The Choktovakian breakthrough (2003)¶
The 2003 bilateral security and trade framework with Choktovakia is the diplomatic event of the modern Federation. It was the first non-Sierran formal partnership the Royal Court of Choktovakia signed; for the Federation, it broke the WDP-exclusive pattern of formal alliance and established the Federation as a state capable of independent strategic relationship-building. Federation-Choktovakian ASW exercises continue annually.

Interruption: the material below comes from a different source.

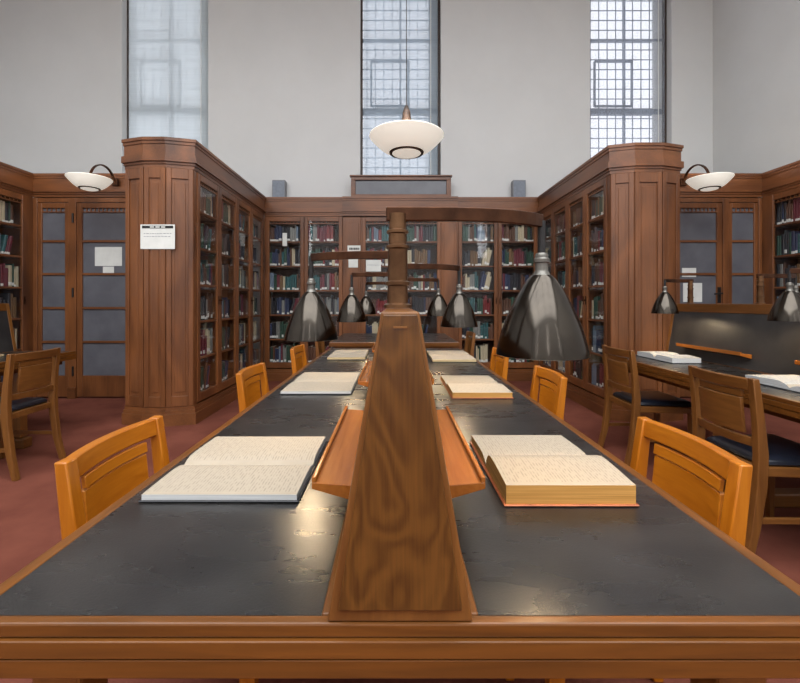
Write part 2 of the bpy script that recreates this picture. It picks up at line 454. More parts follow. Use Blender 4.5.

The Continuation War (2026 onward)¶
The Federation has been neutral by treaty in the Continuation War since its outbreak. Operationally, however, the Federation has been steadily drawn into the conflict's southern theatre:
- Port access for Arcadian carrier strike groups transiting to and from the Continuation War theatre
- Joint ASW patrol of the southern trade routes under expanded Open Sea Lanes arrangements
- Diversion of Senshi-Sierran commercial shipping in response to Confederal naval activity has surged
- Intelligence-sharing with Arcadia + Choktovakia on Xianren naval movements
The PM Akimine government has used the Continuation War as the central political argument for constitutional revision: the Federation can no longer afford the strict reading of the 1946 charter when the regional order is in active flux. The constitutional debate remains unresolved.
Pending historical questions¶
- The Mid Period reconciliation with Xianren — every decade, the Xianren government renews its demand for formal apology; every decade, the Federation has declined. The Xianren regime's Continuation War-adjacent posturing has lifted the urgency.
- The classified Spared Peace archives — significant portions of the 1944 cabinet record remain sealed under Imperial seal until 2044. Domestic historians and some Reformist politicians argue for early release; the Constitutionalist Bloc opposes.